__What to do__:
Nothing outside the lines from the one containing "by 900 pixels." through the one containing "return (a[0], a[1], b[0], b[1])" should be copied, and no pictures either. Copy those lines exactly.

__Supplied material__:
-- -- --

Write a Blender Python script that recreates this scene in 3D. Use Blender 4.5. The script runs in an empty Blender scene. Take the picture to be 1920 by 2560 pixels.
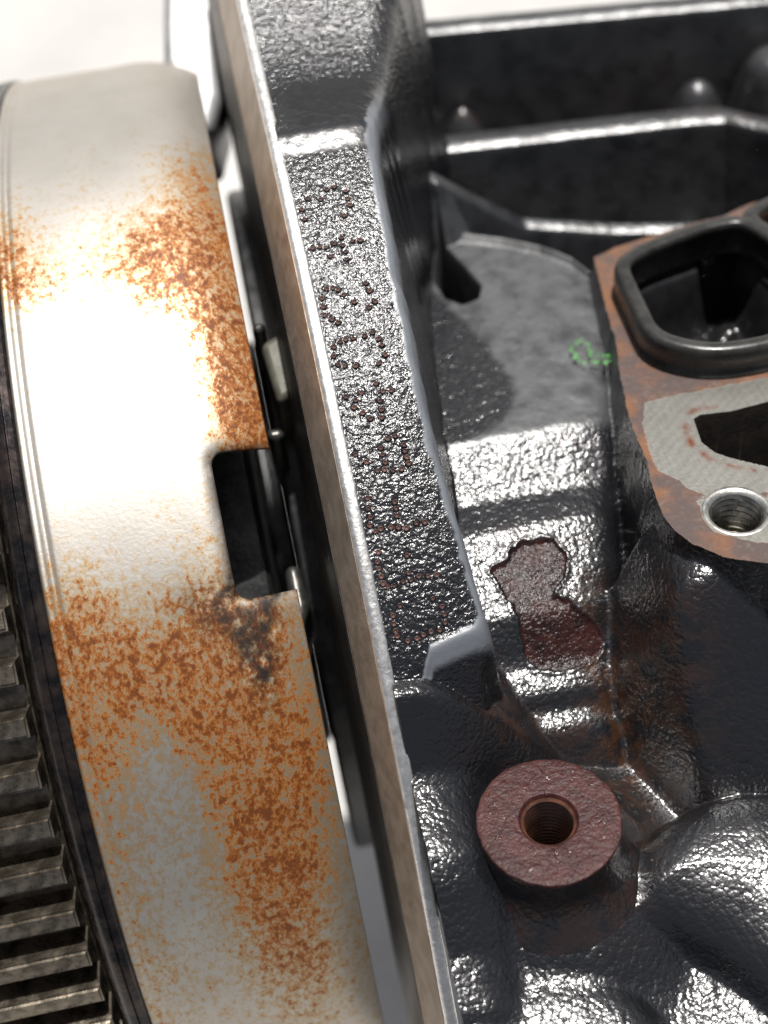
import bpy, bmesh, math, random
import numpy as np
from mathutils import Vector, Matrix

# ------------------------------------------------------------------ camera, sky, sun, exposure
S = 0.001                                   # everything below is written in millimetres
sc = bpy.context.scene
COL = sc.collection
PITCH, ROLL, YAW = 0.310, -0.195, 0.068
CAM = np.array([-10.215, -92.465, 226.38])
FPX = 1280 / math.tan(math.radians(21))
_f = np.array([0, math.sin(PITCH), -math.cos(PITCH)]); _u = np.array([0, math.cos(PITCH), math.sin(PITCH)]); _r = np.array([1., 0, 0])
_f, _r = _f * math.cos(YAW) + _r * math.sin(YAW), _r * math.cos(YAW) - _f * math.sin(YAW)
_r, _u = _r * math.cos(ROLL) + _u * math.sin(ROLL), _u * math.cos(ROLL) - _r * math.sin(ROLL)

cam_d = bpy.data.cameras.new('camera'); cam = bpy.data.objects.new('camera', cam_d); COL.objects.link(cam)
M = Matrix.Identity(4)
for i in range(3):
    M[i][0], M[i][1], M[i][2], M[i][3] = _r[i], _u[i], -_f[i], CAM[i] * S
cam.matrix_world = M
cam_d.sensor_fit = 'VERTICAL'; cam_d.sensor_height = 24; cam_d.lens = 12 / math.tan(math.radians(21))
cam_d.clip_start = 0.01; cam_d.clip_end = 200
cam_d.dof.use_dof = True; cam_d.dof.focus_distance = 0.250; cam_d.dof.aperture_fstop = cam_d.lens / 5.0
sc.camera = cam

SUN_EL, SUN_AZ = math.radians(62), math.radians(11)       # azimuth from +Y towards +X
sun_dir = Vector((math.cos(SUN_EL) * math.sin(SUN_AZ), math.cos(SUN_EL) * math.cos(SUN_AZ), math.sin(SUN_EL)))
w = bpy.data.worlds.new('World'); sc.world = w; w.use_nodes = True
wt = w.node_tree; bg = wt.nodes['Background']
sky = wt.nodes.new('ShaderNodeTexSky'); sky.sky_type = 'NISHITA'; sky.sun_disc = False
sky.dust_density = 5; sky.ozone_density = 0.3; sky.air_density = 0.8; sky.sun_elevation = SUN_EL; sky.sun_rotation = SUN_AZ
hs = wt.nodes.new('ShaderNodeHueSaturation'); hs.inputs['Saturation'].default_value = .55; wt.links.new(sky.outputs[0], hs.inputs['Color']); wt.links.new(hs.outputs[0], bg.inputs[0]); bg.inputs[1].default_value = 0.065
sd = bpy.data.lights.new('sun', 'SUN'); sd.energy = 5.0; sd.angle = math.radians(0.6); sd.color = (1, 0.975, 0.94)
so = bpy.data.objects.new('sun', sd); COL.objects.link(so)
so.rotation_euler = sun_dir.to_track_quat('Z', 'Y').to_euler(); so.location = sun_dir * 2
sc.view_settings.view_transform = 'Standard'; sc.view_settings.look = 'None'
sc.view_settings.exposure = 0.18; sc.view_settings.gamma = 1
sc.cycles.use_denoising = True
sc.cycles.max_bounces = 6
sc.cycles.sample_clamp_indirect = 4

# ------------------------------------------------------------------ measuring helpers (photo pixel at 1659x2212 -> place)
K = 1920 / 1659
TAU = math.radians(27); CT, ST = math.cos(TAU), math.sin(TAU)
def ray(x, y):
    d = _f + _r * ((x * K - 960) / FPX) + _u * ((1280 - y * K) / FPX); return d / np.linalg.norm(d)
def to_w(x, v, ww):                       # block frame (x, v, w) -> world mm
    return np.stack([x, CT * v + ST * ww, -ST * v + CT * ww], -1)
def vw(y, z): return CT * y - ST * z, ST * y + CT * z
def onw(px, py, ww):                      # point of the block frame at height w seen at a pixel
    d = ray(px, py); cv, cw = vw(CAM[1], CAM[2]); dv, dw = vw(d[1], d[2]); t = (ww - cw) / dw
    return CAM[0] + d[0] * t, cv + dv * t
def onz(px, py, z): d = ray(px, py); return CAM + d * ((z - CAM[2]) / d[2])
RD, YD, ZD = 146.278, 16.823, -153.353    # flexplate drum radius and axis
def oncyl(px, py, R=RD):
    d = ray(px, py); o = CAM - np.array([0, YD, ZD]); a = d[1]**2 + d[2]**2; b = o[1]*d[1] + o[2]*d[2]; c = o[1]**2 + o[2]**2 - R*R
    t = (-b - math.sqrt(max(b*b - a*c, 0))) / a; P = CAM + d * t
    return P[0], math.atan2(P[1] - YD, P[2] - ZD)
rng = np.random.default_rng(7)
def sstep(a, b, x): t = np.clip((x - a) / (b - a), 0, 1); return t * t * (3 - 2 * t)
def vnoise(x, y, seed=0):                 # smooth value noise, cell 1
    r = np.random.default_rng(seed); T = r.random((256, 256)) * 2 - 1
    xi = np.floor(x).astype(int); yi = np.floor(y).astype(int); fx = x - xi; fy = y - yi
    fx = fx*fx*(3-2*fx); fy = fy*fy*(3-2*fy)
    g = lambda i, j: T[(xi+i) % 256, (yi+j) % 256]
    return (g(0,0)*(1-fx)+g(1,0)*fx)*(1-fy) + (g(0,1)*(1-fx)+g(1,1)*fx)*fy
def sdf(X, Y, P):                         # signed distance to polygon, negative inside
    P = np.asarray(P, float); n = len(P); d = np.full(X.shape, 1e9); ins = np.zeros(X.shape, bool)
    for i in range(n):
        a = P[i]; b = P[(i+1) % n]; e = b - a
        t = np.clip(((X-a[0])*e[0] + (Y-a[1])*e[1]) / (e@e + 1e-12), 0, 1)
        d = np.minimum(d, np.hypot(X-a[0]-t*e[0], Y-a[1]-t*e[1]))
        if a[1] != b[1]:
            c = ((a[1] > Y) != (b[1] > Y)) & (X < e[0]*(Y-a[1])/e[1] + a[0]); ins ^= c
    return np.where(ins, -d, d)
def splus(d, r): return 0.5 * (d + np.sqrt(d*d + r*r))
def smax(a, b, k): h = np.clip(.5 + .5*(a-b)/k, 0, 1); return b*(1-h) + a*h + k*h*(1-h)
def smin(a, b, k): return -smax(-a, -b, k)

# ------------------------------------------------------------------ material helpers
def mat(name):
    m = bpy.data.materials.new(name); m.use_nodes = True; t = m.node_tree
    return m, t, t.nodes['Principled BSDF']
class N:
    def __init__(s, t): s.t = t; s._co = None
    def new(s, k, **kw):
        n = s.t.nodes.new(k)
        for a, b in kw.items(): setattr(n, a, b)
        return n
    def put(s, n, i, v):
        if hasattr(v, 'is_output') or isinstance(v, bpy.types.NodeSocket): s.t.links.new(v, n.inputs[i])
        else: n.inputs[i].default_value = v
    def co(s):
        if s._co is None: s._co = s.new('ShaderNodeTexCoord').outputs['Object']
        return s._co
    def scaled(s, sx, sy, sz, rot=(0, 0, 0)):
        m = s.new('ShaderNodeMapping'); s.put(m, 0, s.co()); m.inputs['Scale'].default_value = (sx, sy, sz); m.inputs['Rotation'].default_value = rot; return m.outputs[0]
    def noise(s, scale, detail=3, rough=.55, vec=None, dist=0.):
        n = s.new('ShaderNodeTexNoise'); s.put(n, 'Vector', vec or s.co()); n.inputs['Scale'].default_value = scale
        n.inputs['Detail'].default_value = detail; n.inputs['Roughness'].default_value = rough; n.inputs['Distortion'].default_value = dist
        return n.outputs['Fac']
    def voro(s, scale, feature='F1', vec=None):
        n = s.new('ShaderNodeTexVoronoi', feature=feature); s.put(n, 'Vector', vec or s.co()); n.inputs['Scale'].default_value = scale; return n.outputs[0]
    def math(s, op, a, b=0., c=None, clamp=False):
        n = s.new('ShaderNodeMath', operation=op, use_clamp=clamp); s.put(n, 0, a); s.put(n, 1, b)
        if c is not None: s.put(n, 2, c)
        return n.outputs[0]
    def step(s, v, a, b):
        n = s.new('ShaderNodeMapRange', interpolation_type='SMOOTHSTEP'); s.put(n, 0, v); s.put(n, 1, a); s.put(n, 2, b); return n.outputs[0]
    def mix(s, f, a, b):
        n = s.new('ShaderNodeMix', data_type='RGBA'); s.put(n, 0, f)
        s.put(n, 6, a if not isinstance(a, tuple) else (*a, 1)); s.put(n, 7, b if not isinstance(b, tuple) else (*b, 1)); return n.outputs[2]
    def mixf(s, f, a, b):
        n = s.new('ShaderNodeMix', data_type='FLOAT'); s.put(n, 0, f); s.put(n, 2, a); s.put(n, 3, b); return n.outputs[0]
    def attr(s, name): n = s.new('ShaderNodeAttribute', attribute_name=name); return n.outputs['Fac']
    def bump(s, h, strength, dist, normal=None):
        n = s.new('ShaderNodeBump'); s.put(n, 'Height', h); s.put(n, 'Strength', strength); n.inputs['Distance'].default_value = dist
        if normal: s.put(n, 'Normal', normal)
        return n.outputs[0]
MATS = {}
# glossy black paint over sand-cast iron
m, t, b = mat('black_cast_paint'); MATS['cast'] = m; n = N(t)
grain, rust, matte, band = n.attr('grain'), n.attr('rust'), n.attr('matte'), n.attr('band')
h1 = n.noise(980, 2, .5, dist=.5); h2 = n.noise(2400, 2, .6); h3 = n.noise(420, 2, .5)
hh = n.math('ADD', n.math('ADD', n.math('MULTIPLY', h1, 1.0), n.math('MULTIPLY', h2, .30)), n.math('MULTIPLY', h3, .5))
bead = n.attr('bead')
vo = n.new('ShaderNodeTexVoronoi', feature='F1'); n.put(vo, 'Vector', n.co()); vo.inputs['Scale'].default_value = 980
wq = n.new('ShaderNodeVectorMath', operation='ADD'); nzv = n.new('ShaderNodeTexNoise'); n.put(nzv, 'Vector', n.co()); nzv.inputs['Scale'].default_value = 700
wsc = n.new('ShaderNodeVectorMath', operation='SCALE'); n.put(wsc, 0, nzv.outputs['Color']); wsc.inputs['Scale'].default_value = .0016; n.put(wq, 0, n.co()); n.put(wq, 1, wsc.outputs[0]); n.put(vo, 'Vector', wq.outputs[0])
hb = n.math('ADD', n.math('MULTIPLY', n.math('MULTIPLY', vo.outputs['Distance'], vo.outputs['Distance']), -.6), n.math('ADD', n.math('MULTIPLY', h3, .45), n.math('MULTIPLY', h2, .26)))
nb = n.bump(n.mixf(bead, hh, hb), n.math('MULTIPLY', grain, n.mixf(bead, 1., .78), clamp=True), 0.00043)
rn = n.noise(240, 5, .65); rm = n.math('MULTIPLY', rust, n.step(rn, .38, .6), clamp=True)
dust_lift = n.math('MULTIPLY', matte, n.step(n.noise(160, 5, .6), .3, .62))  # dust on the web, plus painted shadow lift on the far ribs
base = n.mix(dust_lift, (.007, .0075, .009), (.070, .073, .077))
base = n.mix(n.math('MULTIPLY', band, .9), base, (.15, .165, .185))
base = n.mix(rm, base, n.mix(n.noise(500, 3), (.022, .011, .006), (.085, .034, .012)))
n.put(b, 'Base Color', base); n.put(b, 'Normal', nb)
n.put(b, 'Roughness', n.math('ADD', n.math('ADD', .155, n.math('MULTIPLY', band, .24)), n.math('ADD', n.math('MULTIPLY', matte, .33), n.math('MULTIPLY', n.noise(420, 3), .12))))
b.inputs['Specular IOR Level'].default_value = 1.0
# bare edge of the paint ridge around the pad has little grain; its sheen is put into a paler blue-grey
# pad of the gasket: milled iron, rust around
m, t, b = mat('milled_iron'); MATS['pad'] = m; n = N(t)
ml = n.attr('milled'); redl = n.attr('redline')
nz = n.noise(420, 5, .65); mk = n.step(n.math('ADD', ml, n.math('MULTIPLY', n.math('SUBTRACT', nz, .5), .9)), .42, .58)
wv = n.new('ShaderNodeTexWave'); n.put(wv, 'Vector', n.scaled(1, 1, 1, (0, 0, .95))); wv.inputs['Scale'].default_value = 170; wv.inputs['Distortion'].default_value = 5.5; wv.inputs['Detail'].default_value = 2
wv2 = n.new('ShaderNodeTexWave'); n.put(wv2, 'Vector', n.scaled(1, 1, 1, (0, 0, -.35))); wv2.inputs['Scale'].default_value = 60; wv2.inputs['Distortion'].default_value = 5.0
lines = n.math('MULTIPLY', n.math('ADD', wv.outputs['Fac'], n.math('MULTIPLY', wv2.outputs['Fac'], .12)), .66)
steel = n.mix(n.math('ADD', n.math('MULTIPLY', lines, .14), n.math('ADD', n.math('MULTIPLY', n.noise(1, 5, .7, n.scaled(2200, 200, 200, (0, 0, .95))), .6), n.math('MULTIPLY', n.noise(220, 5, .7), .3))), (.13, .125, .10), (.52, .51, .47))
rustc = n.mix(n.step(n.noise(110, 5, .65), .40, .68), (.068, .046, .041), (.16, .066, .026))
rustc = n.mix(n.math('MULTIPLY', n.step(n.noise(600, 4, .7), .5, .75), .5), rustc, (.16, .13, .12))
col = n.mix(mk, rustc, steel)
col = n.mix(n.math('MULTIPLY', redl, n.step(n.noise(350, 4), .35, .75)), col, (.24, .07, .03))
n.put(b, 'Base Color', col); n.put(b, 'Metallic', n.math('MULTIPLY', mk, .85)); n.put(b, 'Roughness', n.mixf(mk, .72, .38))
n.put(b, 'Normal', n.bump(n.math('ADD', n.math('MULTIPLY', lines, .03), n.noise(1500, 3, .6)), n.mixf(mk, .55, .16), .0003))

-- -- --

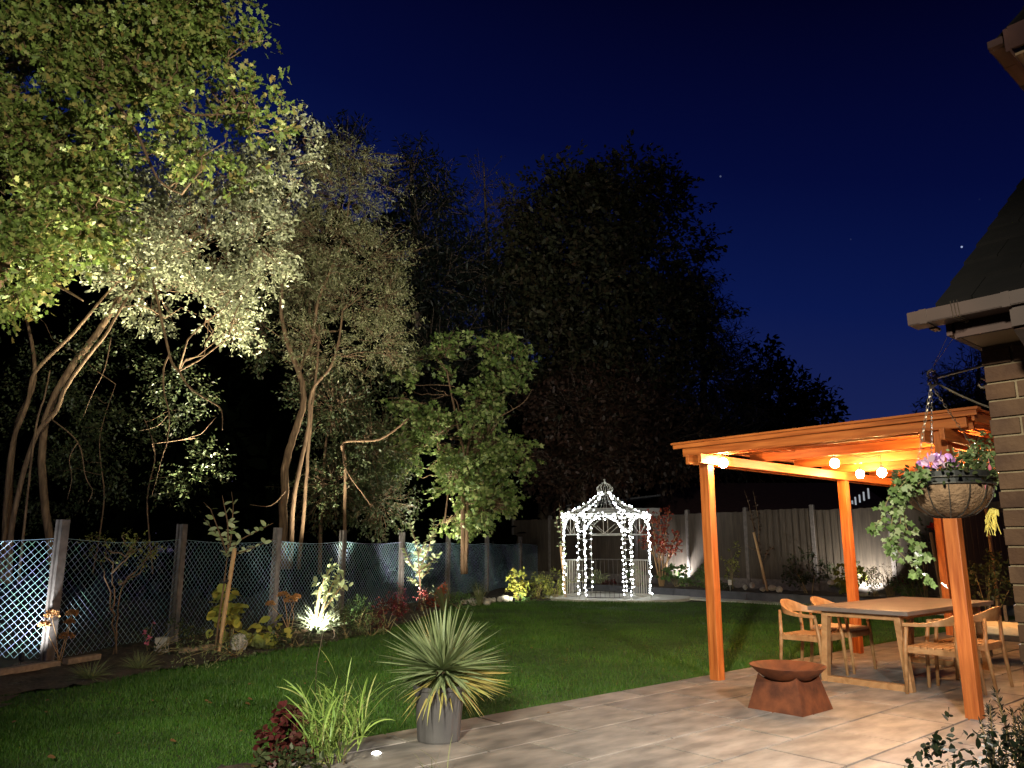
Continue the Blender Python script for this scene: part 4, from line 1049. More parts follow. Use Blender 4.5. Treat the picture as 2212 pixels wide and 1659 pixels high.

-- -- --

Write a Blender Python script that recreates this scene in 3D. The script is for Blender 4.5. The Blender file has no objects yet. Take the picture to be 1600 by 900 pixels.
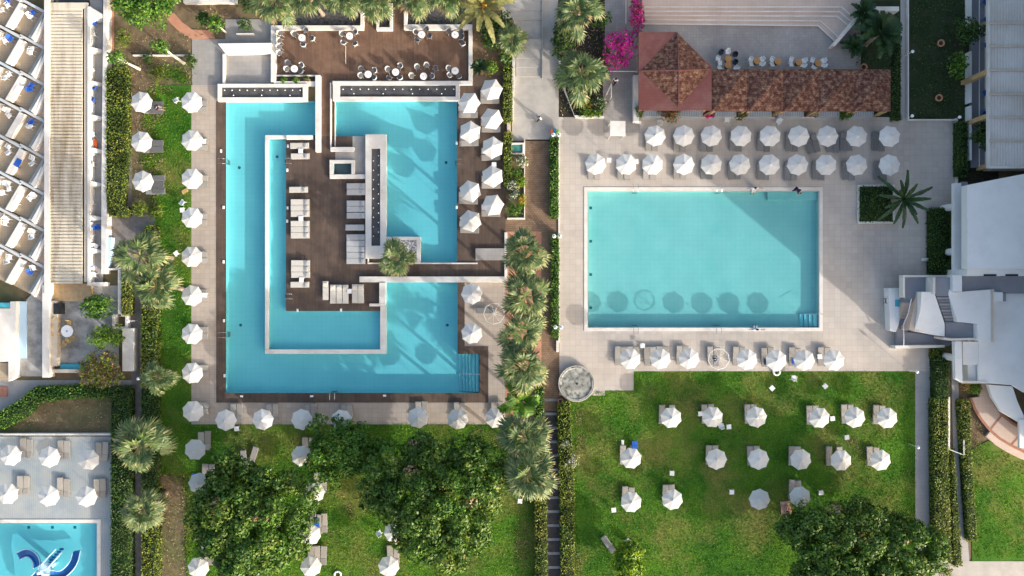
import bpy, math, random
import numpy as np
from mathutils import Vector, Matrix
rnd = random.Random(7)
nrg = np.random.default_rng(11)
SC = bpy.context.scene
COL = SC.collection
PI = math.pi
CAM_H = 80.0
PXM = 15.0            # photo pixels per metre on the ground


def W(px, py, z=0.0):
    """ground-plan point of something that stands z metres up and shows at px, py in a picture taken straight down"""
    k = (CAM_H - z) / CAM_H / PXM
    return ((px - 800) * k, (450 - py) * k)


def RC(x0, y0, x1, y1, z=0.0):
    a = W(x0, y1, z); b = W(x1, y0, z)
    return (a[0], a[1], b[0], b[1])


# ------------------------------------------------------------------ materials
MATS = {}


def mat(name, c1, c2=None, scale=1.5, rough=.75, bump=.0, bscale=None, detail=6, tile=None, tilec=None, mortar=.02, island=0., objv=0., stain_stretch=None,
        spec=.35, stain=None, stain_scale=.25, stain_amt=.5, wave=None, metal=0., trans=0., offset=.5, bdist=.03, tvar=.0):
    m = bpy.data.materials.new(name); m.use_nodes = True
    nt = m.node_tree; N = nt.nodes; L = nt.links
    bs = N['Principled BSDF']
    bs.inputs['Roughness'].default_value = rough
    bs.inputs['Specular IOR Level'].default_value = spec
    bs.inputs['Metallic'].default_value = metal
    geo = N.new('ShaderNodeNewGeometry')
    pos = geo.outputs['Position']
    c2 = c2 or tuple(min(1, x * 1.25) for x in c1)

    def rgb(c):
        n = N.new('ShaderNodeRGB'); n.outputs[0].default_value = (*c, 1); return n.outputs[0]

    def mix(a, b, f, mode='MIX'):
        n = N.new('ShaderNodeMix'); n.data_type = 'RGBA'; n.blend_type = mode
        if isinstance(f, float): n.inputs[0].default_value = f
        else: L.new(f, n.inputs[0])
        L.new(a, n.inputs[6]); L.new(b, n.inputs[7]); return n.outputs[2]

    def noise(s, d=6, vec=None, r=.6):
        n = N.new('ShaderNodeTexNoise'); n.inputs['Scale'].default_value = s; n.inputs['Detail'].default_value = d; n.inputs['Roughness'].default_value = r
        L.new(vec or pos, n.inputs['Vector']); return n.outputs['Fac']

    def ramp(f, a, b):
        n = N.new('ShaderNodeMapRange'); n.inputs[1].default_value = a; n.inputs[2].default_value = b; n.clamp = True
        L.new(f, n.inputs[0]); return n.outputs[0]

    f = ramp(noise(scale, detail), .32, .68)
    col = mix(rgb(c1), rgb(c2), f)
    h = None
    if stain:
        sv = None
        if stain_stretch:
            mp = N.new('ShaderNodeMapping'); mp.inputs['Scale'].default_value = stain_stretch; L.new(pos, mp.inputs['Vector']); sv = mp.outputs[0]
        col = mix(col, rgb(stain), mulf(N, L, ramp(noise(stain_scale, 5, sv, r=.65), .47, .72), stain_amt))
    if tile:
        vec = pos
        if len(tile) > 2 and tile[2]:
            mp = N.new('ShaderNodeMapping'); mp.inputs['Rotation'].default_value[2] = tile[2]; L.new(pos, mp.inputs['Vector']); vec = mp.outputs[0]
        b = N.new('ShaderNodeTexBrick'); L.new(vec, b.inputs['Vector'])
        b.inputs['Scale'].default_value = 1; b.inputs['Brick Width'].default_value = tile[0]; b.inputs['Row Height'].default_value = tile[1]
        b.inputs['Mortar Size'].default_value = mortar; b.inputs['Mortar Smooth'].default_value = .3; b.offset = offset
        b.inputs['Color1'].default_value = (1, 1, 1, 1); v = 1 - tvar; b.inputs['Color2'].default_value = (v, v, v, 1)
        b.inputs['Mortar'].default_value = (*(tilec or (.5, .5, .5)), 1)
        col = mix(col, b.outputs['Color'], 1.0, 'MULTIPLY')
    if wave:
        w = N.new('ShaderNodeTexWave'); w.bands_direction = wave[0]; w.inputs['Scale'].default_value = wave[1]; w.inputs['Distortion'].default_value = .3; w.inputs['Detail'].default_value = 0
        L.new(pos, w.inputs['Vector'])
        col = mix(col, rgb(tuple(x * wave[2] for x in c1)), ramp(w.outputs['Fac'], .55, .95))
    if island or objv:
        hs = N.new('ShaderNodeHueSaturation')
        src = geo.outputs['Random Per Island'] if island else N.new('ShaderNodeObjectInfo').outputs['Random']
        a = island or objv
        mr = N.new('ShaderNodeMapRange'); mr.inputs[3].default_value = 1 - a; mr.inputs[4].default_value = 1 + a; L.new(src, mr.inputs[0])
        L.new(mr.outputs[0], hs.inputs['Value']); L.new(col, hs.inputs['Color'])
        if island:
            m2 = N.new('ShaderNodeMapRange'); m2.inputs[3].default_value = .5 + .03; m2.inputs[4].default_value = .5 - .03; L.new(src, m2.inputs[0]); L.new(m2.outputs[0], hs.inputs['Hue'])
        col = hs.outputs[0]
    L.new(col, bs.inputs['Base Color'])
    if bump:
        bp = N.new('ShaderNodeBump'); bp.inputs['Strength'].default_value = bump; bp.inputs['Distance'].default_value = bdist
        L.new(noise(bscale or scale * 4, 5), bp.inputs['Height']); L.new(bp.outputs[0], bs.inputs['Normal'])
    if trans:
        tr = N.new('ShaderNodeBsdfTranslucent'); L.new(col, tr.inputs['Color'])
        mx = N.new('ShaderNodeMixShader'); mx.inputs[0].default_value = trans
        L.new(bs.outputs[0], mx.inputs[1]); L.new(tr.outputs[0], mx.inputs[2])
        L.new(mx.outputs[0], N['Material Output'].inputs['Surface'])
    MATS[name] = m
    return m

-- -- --

__Completed exercise__:
Write a Blender Python script that recreates this scene in 3D. The script is for Blender 4.5. The Blender file has no objects yet. Take the picture to be 1600 by 900 pixels.
import bpy, math, random
import numpy as np
from mathutils import Vector, Matrix
rnd = random.Random(7)
nrg = np.random.default_rng(11)
SC = bpy.context.scene
COL = SC.collection
PI = math.pi
CAM_H = 80.0
PXM = 15.0            # photo pixels per metre on the ground


def W(px, py, z=0.0):
    """ground-plan point of something that stands z metres up and shows at px, py in a picture taken straight down"""
    k = (CAM_H - z) / CAM_H / PXM
    return ((px - 800) * k, (450 - py) * k)


def RC(x0, y0, x1, y1, z=0.0):
    a = W(x0, y1, z); b = W(x1, y0, z)
    return (a[0], a[1], b[0], b[1])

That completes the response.